Bazı nüshalarda hadisin bu cümlesi:

«Sen Allah'ın senin hakkındaki emrine tecâvüz edemezsin.» denilmiştir. Ki: Kâdî Iyâz bunun da sahih olduğunu söyler. Mânâsı: Sen Allah'ın senin hakkında takdir ettiği hüsran ve helâke karşı gelemezsin. Yahut senin hakkındaki takdir ettiği şekaveti bozamazsın, demektir. Peygamber (sallallahü aleyhi ve sellem) Müseylime'ye: Bana tâbi olmaktan geri kalırsan Allah seni tepeler demiş ve onun bir mucizesi olarak Müseylime, Yemâme harbinde tepelenmiştir.

Sabit b. Kays Resûlüllah (sallallahü aleyhi ve sellem)’in hatibi idi. Ona gelen hey'etlerin hatiblerine Sabit cevap verirdi. Bu sefer de onu göstermesi bundandır.

«Ben bunları benden sonra çıkacak iki yalancı (peygamber) diye te'vil ettim.» cümlesindeki çıkıştan murad onların şan ve şevketlerinin meydana çıkması yahut Peygamberlik iddiaları ve muharebeleridir. Yoksa Peygamber (sallallahü aleyhi ve sellem) zamanında kendileri meydanda idi.

Resûlüllah (sallallahü aleyhi ve sellem)’e bu bilezikleri üfür diye emir buyurularak onları üfürmesi ve uçmaları bu yalancıların iddialarının mahvu müzmahü olacağına delildir. Nitekim öyle de olmuştur. Bu da Resûlüllah (sallallahü aleyhi ve sellem)’in bir mûcizesidir.

«Bana yerin hazineleri getirildi.» cümlesinden murad yeryüzünün birçok beldelerini fethederek mallarım alacağım ve o yerleri kendi milk ve sultanına katacağını bildirmektedir. Bu da böylece olmuştur. Bir mucizedir.

Esved-i Ansî de Yemen'de zuhur eden fitnede uyurken tepelenmiştir.

6076- Bize Muhammed b. Beşşar rivâyet etti.

(Dedi ki): Bize Vehb b. Cerir rivâyet etti.

(Dedi ki): Bize babam Ebû Raca' El-Utâridî’den, o da Semûra b.

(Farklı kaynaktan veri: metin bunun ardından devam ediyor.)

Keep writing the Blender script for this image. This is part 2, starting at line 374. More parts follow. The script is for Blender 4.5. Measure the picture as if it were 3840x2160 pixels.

Cündeb'den naklen rivâyet etti. Şöyle dedi: Peygamber (sallallahü aleyhi ve sellem) sabah namazını kıldı mı yüzünü cemaata doğru çevirir ve:

«Sizden biriniz dün akşam rü'ya gördü mü?» diye sorardı.

Bu hadîs zevalden önce bile dün akşama Arapça bâriha denileceğine delildir. Ulemâdan Sa'leb ile diğer Bazıları bâriba kelimesinin ancak zevalden sonra kullanılabileceğini söylemişlerdir.

Nevevî: «İhtimal bunlar kelimenin hakikatini kasdetmişlerdir. Bu o kelimenin mecazen zevalden Önce kullanılmasına mâni değildir. Böylece hadisi mecaza hamletmiş olurlar. Aksi takdirde mezhebleri bu hadîsle bâtıl olur.» diyor.